• Dataset section:
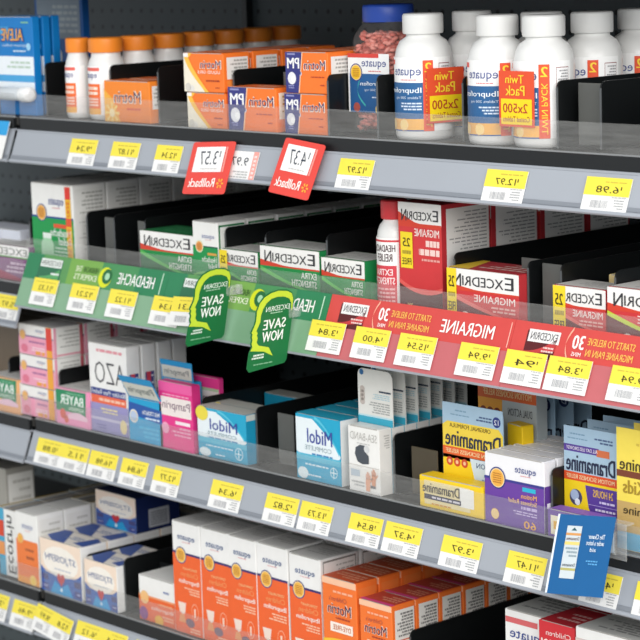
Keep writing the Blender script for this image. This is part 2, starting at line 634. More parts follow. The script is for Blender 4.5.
price_tag(-.6043, -.5185, Z4 + .002, YT - .003, '', 'tilted double yellow price tag overlapping its neighbour on lowest rail', rows=['8.97', '12.8'], tilt=-.10)
price_tag(-.5124, -.4016, Z4, YT, '', 'double wide yellow price tag under the smaller heart emblem carton', rows=['6.12', '10.4'])
price_tag(-.668, -.6155, .969, -.0045, '5.97', 'yellow price tag at far left under the purple carton')


# ------------------------------------------------------------------ sign strips on the second shelf
def strip(x0, x1, label, base, low, head, hx, deco):
    w, h = x1 - x0, .0756
    g = rail_map(0, 0, 0, .41, w)(h)
    m = MB(); m.plate([(0, 0), (w, 0), (w, h), (0, h)], .0009, g, mat(base, .4))
    o = m.build('shelf_sign_strip')
    o.location = ((x0 + x1) / 2, -.0035, 1.034)
    tag(o, label, 'sign')
    p = Pr(w, h, g)
    p.rect(0, 0, 1, .53, low)
    deco(p)
    p.text(head, hx[0], hx[1], .66, .86, '#f4f4f0', 4, .02)
    p.build(o, 'printed_band')
    m = MB(); m.prof([(-.0302, -.0692), (-.0290, -.0688), (-.0280, -.0704), (-.0296, -.0714)], -w / 2, w / 2, M_RAIL)
    m.build('bottom_edge', o)
    return o


def green_deco(p):
    p.rect(0, .53, .12, 1, '#2c8055')
    p.rect(.12, .53, .32, 1, '#5a9657', 1)
    p.rect(.32, .53, .55, 1, '#78a94e', 1)
    p.rect(.55, .53, .8, 1, '#478f58', 1)
    p.rect(.8, .53, 1, 1, '#2a8054', 1)
    p.rect(.10, .56, .27, .92, '#2d6e4d', 2)
    p.rect(.11, .78, .265, .93, '#e6ebe6', 3)
    p.text('EXCEDRIN', .12, .255, .81, .9, '#666f6a', 5, .01)
    p.arc(lambda t: (.12 + .14 * t, .57, .60 + .16 * t * t), 6, '#58a564', 3)
    p.bars(.2, .26, .63, .7, 1, '#f0f0f0', 4)
    p.text('THE', .37, .415, .78, .88, '#e9f0d2', 4, .02)
    p.text('HEADACHE', .425, .53, .78, .88, '#274f1f', 4, .02)
    p.text('EXPERTS', .37, .53, .64, .74, '#e9f0d2', 4, .02)
    p.ell(.585, .74, .045, '#d9e021', 3)
    p.ell(.598, .76, .033, '#236b3b', 4)
    p.ell(.60, .76, .016, '#a9d8b0', 5)
    p.rect(.962, .58, .968, .95, '#bfe0c6', 3)


def red_deco(p):
    p.rect(.07, .5, .215, .88, '#5b1a20', 2)
    p.arc(lambda t: (.07 + .145 * t, .52 + .1 * t, .58 + .22 * t * t), 6, '#c23a3c', 3)
    p.rect(.078, .72, .228, .9, '#eceae8', 3)
    p.text('EXCEDRIN', .09, .218, .755, .865, '#4b4a50', 5, .0)
    p.bars(.14, .21, .58, .68, 2, '#e9c9c4', 4)
    p.arc(lambda t: (.285 - .024 * math.sin(math.pi * (t * .96 + .02)), .5 + .46 * t, .5 + .46 * t + .05), 12, '#f6b39a', 3)
    p.text('30', .292, .345, .70, .9, '#fff2ee', 4, .04)
    p.text('MINS', .297, .34, .6, .66, '#fff2ee', 4, .02)
    p.text('STARTS TO RELIEVE', .36, .575, .78, .88, '#f5c25c', 4, .02)
    p.text('MIGRAINE PAIN IN', .36, .575, .62, .72, '#f5c25c', 4, .02)
    p.rect(.985, .58, .99, .95, '#f9b0a2', 3)


strip(-.5858, -.277, 'green headache sign strip on the left half of the second shelf', '#3a8058', '#84ab8b', 'HEADACHE', (.675, .92), green_deco)
strip(-.2765, .0268, 'green headache sign strip behind the two green hanging tags', '#3a8058', '#7fa986', 'HEADACHE', (.675, .92), green_deco)
strip(.0272, .3198, 'red migraine sign strip under the tall red migraine carton', '#d24a45', '#c4696d', 'MIGRAINE', (.635, .91), red_deco)
strip(.3203, .6150, 'red migraine sign strip at the right end of second shelf', '#d24a45', '#c4696d', 'MIGRAINE', (.635, .91), red_deco)
Z2, Y2 = 1.0035, -.0185
for x0, x1, pr, lb, t in [
    (-.5563, -.503, '11.32', 'yellow price tag, leftmost on the green strip', 0),
    (-.4696, -.4137, '12.21', 'yellow price tag, second from left on the green strip', 0),
    (-.3862, -.3312, '11.22', 'yellow price tag reading 11.22 below the word HEADACHE', 0),
    (-.2945, -.2390, '4.34', 'yellow price tag reading 4.34, left of the first green hanging tag', 0),
    (.005, .0610, '3.84', 'yellow price tag reading 3.84 where green strip meets red strip', 0),
    (.0812, .1354, '4.00', 'yellow price tag reading 4.00 on the red strip', 0),
    (.1538, .2094, '15.54', 'yellow price tag reading 15.54 left of the word MIGRAINE', 0),
    (.249, .3035, '9.94', 'yellow price tag reading 9.94 below the word MIGRAINE', 0),
    (.3178, .3730, '94', 'yellow price tag reading 94 cents, between the 9.94 and 3.84 tags on red', 0),
    (.3792, .4355, '3.84', 'yellow price tag reading 3.84 right of the 94 tag', 0),
    (.4656, .5212, '9.94', 'yellow price tag reading 9.94 cut by the right frame edge', 0)]:
    price_tag(x0, x1, Z2, Y2, pr, lb, slope=.41, tilt=t)
price_tag(-.250, -.195, Z2 + .005, Y2 - .004, '6.31', 'tilted yellow price tag partly behind the first green hanging tag', slope=.41, tilt=.06)


# ------------------------------------------------------------------ hanging cards
def hang_card(x, y, z, w, h, slope, outline, base, label, name, cat, fn, group=None, tilt=0.0, cth=.012):
    g = rail_map(0, 0, 0, slope, w, tilt)(h)
    m = MB(); m.plate([(u * w, v * h) for u, v in outline], .0008, g, mat(base, .4))
    o = m.build(name)
    o.location = (x, y, z)
    tag(o, label, cat, group)
    p = Pr(w, h, g); fn(p); p.build(o, 'printed_face')
    m = MB(); m.plate([(w * .3, h * .93), (w * .7, h * .93), (w * .7, h * 1.0), (w * .3, h * 1.0)], cth, lambda a, b, o_: g(a, b, o_ - .0008), M_CLIP)
    m.build('mounting_clip', o)
    return o


RND = [(0.0, .04), (.015, .012), (.05, 0), (.95, 0), (.985, .012), (1, .04), (1, .96), (.985, .988), (.95, 1), (.05, 1), (.015, .988), (0, .96)]


def rollback(pr):
    def f(p):
        p.rect(.12, .42, .80, .90, '#f6f4f2', 1)
        p.text(pr, .24, .66, .56, .82, '#3b4350', 3, -.01)
        p.text('1', .70, .72, .70, .82, '#3b4350', 3)
        p.bars(.3, .7, .46, .5, 1, '#c9c5c2', 3)
        p.rect(.82, .42, .86, .90, '#f0958c', 1)
        p.text('Rollback', .10, .72, .13, .30, '#fff4ee', 3, .03)
        for i in range(6):
            a = math.pi * i / 3
            c, s_ = math.cos(a), math.sin(a)
            cx, cy, k = .85, .2, p.w / p.h
            p.poly([(cx + .03 * c - .012 * s_, cy + (.03 * s_ + .012 * c) * k), (cx + .03 * c + .012 * s_, cy + (.03 * s_ - .012 * c) * k),
                    (cx + .08 * c + .016 * s_, cy + (.08 * s_ - .016 * c) * k), (cx + .08 * c - .016 * s_, cy + (.08 * s_ + .016 * c) * k)], '#f8b13c', 2)
    return f


hang_card(-.1727, -.0080, 1.2035, .0790, .0665, .42, RND, '#e4493f', 'red rollback price card reading 3.57 on the top rail', 'rollback_card', 'sign', rollback('3.57'), 'red rollback cards', .06, .003)
hang_card(-.0060, -.0080, 1.2115, .0725, .0675, .42, RND, '#e4493f', 'red rollback price card reading 4.37 under the navy and orange stack', 'rollback_card', 'sign', rollback('4.37'), 'red rollback cards', -.09, .003)


def white_red(p):
    p.rect(.84, 0, 1, 1, '#f0a49a', 1)
    p.bars(.88, .96, .1, .9, 6, '#fbe7e3', 2, .6, True)
    p.text('9.97', .2, .72, .52, .80, '#3b4350', 3, -.01)
    p.bars(.15, .78, .1, .36, 3, '#bcbcbc', 3)


hang_card(-.1190, -.0075, 1.1945, .059, .0375, .3805, [(0, 0), (1, 0), (1, 1), (0, 1)], WHITE, 'white price card with pink edge between the two red cards', 'price_card', 'price tag', white_red, cth=.001)


def head_outline():
    # rounded head looking left, square lower half
    return [(.04, .05), (.10, .0), (.92, .04), (.97, .08), (1.0, .70), (.985, .86), (.93, .94), (.8, .985), (.6, 1.0), (.42, .985), (.26, .94), (.16, .86),
            (.11, .76), (.115, .66), (.10, .60), (.045, .53), (.03, .50), (.06, .48), (.05, .44), (.075, .41), (.06, .36), (.09, .31), (.05, .24)]


def save_now(p):
    k = [(.23, .12), (.93, .14), (.95, .70), (.935, .80), (.87, .865), (.74, .90), (.58, .91), (.44, .895), (.34, .85), (.27, .78), (.235, .70), (.235, .62),
         (.21, .58), (.165, .515), (.20, .49), (.19, .455), (.215, .42), (.20, .37), (.24, .325), (.5, .28), (.52, .2)]
    face = [(.07, .27), (.11, .32), (.085, .36), (.10, .41), (.075, .44), (.085, .48), (.055, .50), (.12, .60), (.135, .66), (.13, .76), (.18, .86), (.28, .93), (.43, .97),
            (.6, .985), (.8, .965), (.92, .925), (.965, .86), (.975, .72), (.95, .70), (.935, .80), (.87, .865), (.74, .90), (.58, .91), (.44, .895), (.34, .85), (.27, .78), (.235, .70), (.235, .62), (.21, .58),
            (.165, .515), (.20, .49), (.19, .455), (.215, .42), (.20, .37), (.25, .325), (.5, .28), (.62, .16), (.40, .235), (.18, .26)]
    p.poly(face, '#c4d93a', 2)
    p.text('EXCEDRIN', .34, .90, .735, .80, '#e3f0e4', 4, .01)
    p.bars(.36, .74, .70, .725, 1, '#a9d0b2', 3)
    p.text('SAVE', .32, .84, .51, .635, '#f2f6f0', 4, .03)
    p.text('NOW', .32, .80, .355, .485, '#f2f6f0', 4, .03)
    p.bars(.12, .40, .15, .22, 2, '#dbe9dc', 4, .6)
    p.bars(.14, .62, .07, .1, 1, '#7fb58e', 3)


def flag(x, y, z, w, h, label):
    """head shaped card standing out from the sign strip at a right angle"""
    def g(a, b, o): return (o, a - w + (b - h) * .19, b - h)
    m = MB(); m.plate([(u * w, v * h) for u, v in head_outline()], .0008, g, mat('#1a6f3c', .4))
    o = m.build('hanging_tag')
    o.location = (x, y, z)
    tag(o, label, 'sign', 'green hanging tags')
    p = Pr(w, h, g); save_now(p); p.build(o, 'printed_face')
    m = MB()
    m.box(-.0016, .0016, -.012, .0095, -.036, -.024, M_CLIP, .0005)
    m.box(-.006, .006, .0085, .0095, -.036, -.024, M_CLIP, .0004)
    m.build('mounting_clip', o)
    return o


flag(-.1330, -.0200, 1.0560, .0640, .0895, 'green head shaped hanging tag nearest the left, covering the tilted price tag')
flag(-.0190, -.0200, 1.0405, .0655, .0915, 'green head shaped hanging tag nearest the red strip')


def leaflet(p):
    p.rect(0, 0, .035, 1, '#e8f0f6', 1)
    p.rect(.2, .2, .46, .86, '#cfd8dc', 2)
    p.rect(.2, .62, .46, .66, '#e8d27a', 3); p.rect(.2, .30, .46, .33, '#b8b26a', 3)
    p.text('Dramamine', .22, .44, .68, .72, '#58333a', 4, .02)
    p.text('Dramamine', .22, .44, .35, .39, '#3b4450', 4, .02)
    p.bars(.23, .44, .46, .60, 3, '#8fa2ac', 4)
    p.poly([(.28, .8), (.38, .8), (.33, .84)], '#2e5b66', 3)
    p.rect(.2, .74, .46, .77, '#d99a5a', 3)
    p.text('The Cleaner', .60, .88, .71, .77, '#e6f1fa', 4, .02)
    p.text('under a lotion', .58, .88, .63, .69, '#e6f1fa', 4, .02)
    p.text('aid', .66, .76, .55, .60, '#e6f1fa', 4, .02)
    p.bars(.55, .82, .38, .45, 2, '#5fa9df', 3)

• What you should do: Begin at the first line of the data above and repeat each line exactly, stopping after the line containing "p.rect(.962, .58, .968, .95, '#bfe0c6', 3)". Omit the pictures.

• In response:
Keep writing the Blender script for this image. This is part 2, starting at line 634. More parts follow. The script is for Blender 4.5.
price_tag(-.6043, -.5185, Z4 + .002, YT - .003, '', 'tilted double yellow price tag overlapping its neighbour on lowest rail', rows=['8.97', '12.8'], tilt=-.10)
price_tag(-.5124, -.4016, Z4, YT, '', 'double wide yellow price tag under the smaller heart emblem carton', rows=['6.12', '10.4'])
price_tag(-.668, -.6155, .969, -.0045, '5.97', 'yellow price tag at far left under the purple carton')


# ------------------------------------------------------------------ sign strips on the second shelf
def strip(x0, x1, label, base, low, head, hx, deco):
    w, h = x1 - x0, .0756
    g = rail_map(0, 0, 0, .41, w)(h)
    m = MB(); m.plate([(0, 0), (w, 0), (w, h), (0, h)], .0009, g, mat(base, .4))
    o = m.build('shelf_sign_strip')
    o.location = ((x0 + x1) / 2, -.0035, 1.034)
    tag(o, label, 'sign')
    p = Pr(w, h, g)
    p.rect(0, 0, 1, .53, low)
    deco(p)
    p.text(head, hx[0], hx[1], .66, .86, '#f4f4f0', 4, .02)
    p.build(o, 'printed_band')
    m = MB(); m.prof([(-.0302, -.0692), (-.0290, -.0688), (-.0280, -.0704), (-.0296, -.0714)], -w / 2, w / 2, M_RAIL)
    m.build('bottom_edge', o)
    return o


def green_deco(p):
    p.rect(0, .53, .12, 1, '#2c8055')
    p.rect(.12, .53, .32, 1, '#5a9657', 1)
    p.rect(.32, .53, .55, 1, '#78a94e', 1)
    p.rect(.55, .53, .8, 1, '#478f58', 1)
    p.rect(.8, .53, 1, 1, '#2a8054', 1)
    p.rect(.10, .56, .27, .92, '#2d6e4d', 2)
    p.rect(.11, .78, .265, .93, '#e6ebe6', 3)
    p.text('EXCEDRIN', .12, .255, .81, .9, '#666f6a', 5, .01)
    p.arc(lambda t: (.12 + .14 * t, .57, .60 + .16 * t * t), 6, '#58a564', 3)
    p.bars(.2, .26, .63, .7, 1, '#f0f0f0', 4)
    p.text('THE', .37, .415, .78, .88, '#e9f0d2', 4, .02)
    p.text('HEADACHE', .425, .53, .78, .88, '#274f1f', 4, .02)
    p.text('EXPERTS', .37, .53, .64, .74, '#e9f0d2', 4, .02)
    p.ell(.585, .74, .045, '#d9e021', 3)
    p.ell(.598, .76, .033, '#236b3b', 4)
    p.ell(.60, .76, .016, '#a9d8b0', 5)
    p.rect(.962, .58, .968, .95, '#bfe0c6', 3)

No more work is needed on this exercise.